▸ **AIM OF THE TASK**: Can you print every record below exactly as written?

▸ **DATA LISTING**:
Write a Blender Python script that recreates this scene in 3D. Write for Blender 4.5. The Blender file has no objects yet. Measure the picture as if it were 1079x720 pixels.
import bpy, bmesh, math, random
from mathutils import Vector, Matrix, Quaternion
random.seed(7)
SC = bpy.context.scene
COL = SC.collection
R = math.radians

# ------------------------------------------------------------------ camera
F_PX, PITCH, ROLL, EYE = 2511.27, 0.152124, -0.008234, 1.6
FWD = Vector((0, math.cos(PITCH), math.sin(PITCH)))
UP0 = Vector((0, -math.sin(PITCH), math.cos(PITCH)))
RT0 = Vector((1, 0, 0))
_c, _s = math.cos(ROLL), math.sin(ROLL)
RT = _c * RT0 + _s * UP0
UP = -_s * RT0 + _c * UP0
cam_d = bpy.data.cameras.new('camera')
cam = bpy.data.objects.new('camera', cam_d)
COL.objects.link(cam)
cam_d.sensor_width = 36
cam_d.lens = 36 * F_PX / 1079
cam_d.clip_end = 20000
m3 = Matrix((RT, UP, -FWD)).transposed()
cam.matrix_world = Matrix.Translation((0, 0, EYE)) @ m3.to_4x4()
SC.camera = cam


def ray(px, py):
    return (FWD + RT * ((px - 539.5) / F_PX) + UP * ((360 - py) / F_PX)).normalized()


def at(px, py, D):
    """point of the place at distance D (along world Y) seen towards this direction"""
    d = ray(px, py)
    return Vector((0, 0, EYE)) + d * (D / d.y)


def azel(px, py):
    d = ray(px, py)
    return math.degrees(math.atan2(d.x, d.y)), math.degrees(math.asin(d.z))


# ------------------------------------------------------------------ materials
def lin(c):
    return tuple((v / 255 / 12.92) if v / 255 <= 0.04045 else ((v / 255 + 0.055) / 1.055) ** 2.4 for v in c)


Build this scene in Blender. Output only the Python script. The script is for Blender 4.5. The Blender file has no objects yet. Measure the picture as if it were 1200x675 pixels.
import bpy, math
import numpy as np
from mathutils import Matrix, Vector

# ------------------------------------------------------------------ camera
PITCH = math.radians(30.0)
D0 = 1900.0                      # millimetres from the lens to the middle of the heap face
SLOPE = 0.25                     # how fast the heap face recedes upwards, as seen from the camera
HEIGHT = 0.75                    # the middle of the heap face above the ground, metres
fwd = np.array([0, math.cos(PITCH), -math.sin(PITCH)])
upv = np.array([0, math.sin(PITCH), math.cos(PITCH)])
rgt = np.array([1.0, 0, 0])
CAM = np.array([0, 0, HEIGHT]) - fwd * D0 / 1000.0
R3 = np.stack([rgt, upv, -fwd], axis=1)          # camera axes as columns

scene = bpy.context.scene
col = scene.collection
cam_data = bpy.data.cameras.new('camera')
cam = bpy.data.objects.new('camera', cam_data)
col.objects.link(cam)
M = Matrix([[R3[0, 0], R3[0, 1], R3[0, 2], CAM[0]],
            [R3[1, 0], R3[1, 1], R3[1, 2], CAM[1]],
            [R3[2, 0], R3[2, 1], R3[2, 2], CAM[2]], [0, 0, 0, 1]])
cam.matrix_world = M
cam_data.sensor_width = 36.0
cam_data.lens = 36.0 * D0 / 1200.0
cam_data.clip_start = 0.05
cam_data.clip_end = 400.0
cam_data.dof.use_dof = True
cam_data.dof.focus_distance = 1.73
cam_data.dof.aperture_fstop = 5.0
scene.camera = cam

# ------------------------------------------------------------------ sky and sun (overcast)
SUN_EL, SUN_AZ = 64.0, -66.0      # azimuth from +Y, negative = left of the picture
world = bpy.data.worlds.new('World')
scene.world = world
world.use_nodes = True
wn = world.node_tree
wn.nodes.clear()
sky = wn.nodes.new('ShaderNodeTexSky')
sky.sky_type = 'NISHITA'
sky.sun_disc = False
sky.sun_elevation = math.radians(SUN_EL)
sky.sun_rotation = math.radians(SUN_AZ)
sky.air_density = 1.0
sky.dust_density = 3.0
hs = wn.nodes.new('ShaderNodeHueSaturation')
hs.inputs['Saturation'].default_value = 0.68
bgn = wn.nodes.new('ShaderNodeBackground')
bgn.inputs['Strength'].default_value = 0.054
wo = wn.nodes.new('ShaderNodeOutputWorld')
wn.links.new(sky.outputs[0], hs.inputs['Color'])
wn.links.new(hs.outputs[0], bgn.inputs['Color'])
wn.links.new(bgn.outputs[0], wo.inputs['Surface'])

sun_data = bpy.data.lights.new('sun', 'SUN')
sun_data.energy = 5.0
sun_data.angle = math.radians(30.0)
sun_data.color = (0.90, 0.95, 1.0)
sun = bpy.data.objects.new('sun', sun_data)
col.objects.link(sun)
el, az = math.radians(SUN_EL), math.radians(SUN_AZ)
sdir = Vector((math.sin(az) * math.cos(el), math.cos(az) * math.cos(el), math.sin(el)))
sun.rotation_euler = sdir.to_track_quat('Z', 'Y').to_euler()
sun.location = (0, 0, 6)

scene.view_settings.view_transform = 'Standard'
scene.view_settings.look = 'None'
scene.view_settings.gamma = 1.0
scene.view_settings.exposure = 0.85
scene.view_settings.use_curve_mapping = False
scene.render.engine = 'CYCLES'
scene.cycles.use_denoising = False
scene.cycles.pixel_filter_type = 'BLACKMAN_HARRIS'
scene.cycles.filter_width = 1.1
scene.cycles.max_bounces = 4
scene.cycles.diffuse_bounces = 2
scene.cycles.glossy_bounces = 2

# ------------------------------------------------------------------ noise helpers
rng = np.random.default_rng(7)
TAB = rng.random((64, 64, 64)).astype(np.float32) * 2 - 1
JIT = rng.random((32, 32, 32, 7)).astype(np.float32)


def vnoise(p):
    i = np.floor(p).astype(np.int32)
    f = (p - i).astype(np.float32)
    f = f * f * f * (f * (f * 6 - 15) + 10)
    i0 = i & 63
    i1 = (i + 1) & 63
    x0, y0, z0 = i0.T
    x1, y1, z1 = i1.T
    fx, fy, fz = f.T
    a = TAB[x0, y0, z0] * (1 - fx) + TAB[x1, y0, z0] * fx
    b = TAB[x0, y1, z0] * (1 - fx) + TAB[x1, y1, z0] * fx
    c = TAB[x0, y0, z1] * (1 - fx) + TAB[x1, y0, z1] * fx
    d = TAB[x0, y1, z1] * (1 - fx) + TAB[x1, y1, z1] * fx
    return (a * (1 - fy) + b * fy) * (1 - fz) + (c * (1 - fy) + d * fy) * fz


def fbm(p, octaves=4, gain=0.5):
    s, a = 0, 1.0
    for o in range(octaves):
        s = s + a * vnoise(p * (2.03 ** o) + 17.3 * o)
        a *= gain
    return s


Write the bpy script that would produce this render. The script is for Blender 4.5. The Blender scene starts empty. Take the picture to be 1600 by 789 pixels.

▸ **ANSWER FOR THE TASK**:
Write a Blender Python script that recreates this scene in 3D. Write for Blender 4.5. The Blender file has no objects yet. Measure the picture as if it were 1079x720 pixels.
import bpy, bmesh, math, random
from mathutils import Vector, Matrix, Quaternion
random.seed(7)
SC = bpy.context.scene
COL = SC.collection
R = math.radians

# ------------------------------------------------------------------ camera
F_PX, PITCH, ROLL, EYE = 2511.27, 0.152124, -0.008234, 1.6
FWD = Vector((0, math.cos(PITCH), math.sin(PITCH)))
UP0 = Vector((0, -math.sin(PITCH), math.cos(PITCH)))
RT0 = Vector((1, 0, 0))
_c, _s = math.cos(ROLL), math.sin(ROLL)
RT = _c * RT0 + _s * UP0
UP = -_s * RT0 + _c * UP0
cam_d = bpy.data.cameras.new('camera')
cam = bpy.data.objects.new('camera', cam_d)
COL.objects.link(cam)
cam_d.sensor_width = 36
cam_d.lens = 36 * F_PX / 1079
cam_d.clip_end = 20000
m3 = Matrix((RT, UP, -FWD)).transposed()
cam.matrix_world = Matrix.Translation((0, 0, EYE)) @ m3.to_4x4()
SC.camera = cam


def ray(px, py):
    return (FWD + RT * ((px - 539.5) / F_PX) + UP * ((360 - py) / F_PX)).normalized()


def at(px, py, D):
    """point of the place at distance D (along world Y) seen towards this direction"""
    d = ray(px, py)
    return Vector((0, 0, EYE)) + d * (D / d.y)


def azel(px, py):
    d = ray(px, py)
    return math.degrees(math.atan2(d.x, d.y)), math.degrees(math.asin(d.z))


# ------------------------------------------------------------------ materials
def lin(c):
    return tuple((v / 255 / 12.92) if v / 255 <= 0.04045 else ((v / 255 + 0.055) / 1.055) ** 2.4 for v in c)


Build this scene in Blender. Output only the Python script. The script is for Blender 4.5. The Blender file has no objects yet. Measure the picture as if it were 1200x675 pixels.
import bpy, math
import numpy as np
from mathutils import Matrix, Vector

# ------------------------------------------------------------------ camera
PITCH = math.radians(30.0)
D0 = 1900.0                      # millimetres from the lens to the middle of the heap face
SLOPE = 0.25                     # how fast the heap face recedes upwards, as seen from the camera
HEIGHT = 0.75                    # the middle of the heap face above the ground, metres
fwd = np.array([0, math.cos(PITCH), -math.sin(PITCH)])
upv = np.array([0, math.sin(PITCH), math.cos(PITCH)])
rgt = np.array([1.0, 0, 0])
CAM = np.array([0, 0, HEIGHT]) - fwd * D0 / 1000.0
R3 = np.stack([rgt, upv, -fwd], axis=1)          # camera axes as columns

scene = bpy.context.scene
col = scene.collection
cam_data = bpy.data.cameras.new('camera')
cam = bpy.data.objects.new('camera', cam_data)
col.objects.link(cam)
M = Matrix([[R3[0, 0], R3[0, 1], R3[0, 2], CAM[0]],
            [R3[1, 0], R3[1, 1], R3[1, 2], CAM[1]],
            [R3[2, 0], R3[2, 1], R3[2, 2], CAM[2]], [0, 0, 0, 1]])
cam.matrix_world = M
cam_data.sensor_width = 36.0
cam_data.lens = 36.0 * D0 / 1200.0
cam_data.clip_start = 0.05
cam_data.clip_end = 400.0
cam_data.dof.use_dof = True
cam_data.dof.focus_distance = 1.73
cam_data.dof.aperture_fstop = 5.0
scene.camera = cam

# ------------------------------------------------------------------ sky and sun (overcast)
SUN_EL, SUN_AZ = 64.0, -66.0      # azimuth from +Y, negative = left of the picture
world = bpy.data.worlds.new('World')
scene.world = world
world.use_nodes = True
wn = world.node_tree
wn.nodes.clear()
sky = wn.nodes.new('ShaderNodeTexSky')
sky.sky_type = 'NISHITA'
sky.sun_disc = False
sky.sun_elevation = math.radians(SUN_EL)
sky.sun_rotation = math.radians(SUN_AZ)
sky.air_density = 1.0
sky.dust_density = 3.0
hs = wn.nodes.new('ShaderNodeHueSaturation')
hs.inputs['Saturation'].default_value = 0.68
bgn = wn.nodes.new('ShaderNodeBackground')
bgn.inputs['Strength'].default_value = 0.054
wo = wn.nodes.new('ShaderNodeOutputWorld')
wn.links.new(sky.outputs[0], hs.inputs['Color'])
wn.links.new(hs.outputs[0], bgn.inputs['Color'])
wn.links.new(bgn.outputs[0], wo.inputs['Surface'])

sun_data = bpy.data.lights.new('sun', 'SUN')
sun_data.energy = 5.0
sun_data.angle = math.radians(30.0)
sun_data.color = (0.90, 0.95, 1.0)
sun = bpy.data.objects.new('sun', sun_data)
col.objects.link(sun)
el, az = math.radians(SUN_EL), math.radians(SUN_AZ)
sdir = Vector((math.sin(az) * math.cos(el), math.cos(az) * math.cos(el), math.sin(el)))
sun.rotation_euler = sdir.to_track_quat('Z', 'Y').to_euler()
sun.location = (0, 0, 6)

scene.view_settings.view_transform = 'Standard'
scene.view_settings.look = 'None'
scene.view_settings.gamma = 1.0
scene.view_settings.exposure = 0.85
scene.view_settings.use_curve_mapping = False
scene.render.engine = 'CYCLES'
scene.cycles.use_denoising = False
scene.cycles.pixel_filter_type = 'BLACKMAN_HARRIS'
scene.cycles.filter_width = 1.1
scene.cycles.max_bounces = 4
scene.cycles.diffuse_bounces = 2
scene.cycles.glossy_bounces = 2

# ------------------------------------------------------------------ noise helpers
rng = np.random.default_rng(7)
TAB = rng.random((64, 64, 64)).astype(np.float32) * 2 - 1
JIT = rng.random((32, 32, 32, 7)).astype(np.float32)


def vnoise(p):
    i = np.floor(p).astype(np.int32)
    f = (p - i).astype(np.float32)
    f = f * f * f * (f * (f * 6 - 15) + 10)
    i0 = i & 63
    i1 = (i + 1) & 63
    x0, y0, z0 = i0.T
    x1, y1, z1 = i1.T
    fx, fy, fz = f.T
    a = TAB[x0, y0, z0] * (1 - fx) + TAB[x1, y0, z0] * fx
    b = TAB[x0, y1, z0] * (1 - fx) + TAB[x1, y1, z0] * fx
    c = TAB[x0, y0, z1] * (1 - fx) + TAB[x1, y0, z1] * fx
    d = TAB[x0, y1, z1] * (1 - fx) + TAB[x1, y1, z1] * fx
    return (a * (1 - fy) + b * fy) * (1 - fz) + (c * (1 - fy) + d * fy) * fz


def fbm(p, octaves=4, gain=0.5):
    s, a = 0, 1.0
    for o in range(octaves):
        s = s + a * vnoise(p * (2.03 ** o) + 17.3 * o)
        a *= gain
    return s


Write the bpy script that would produce this render. The script is for Blender 4.5. The Blender scene starts empty. Take the picture to be 1600 by 789 pixels.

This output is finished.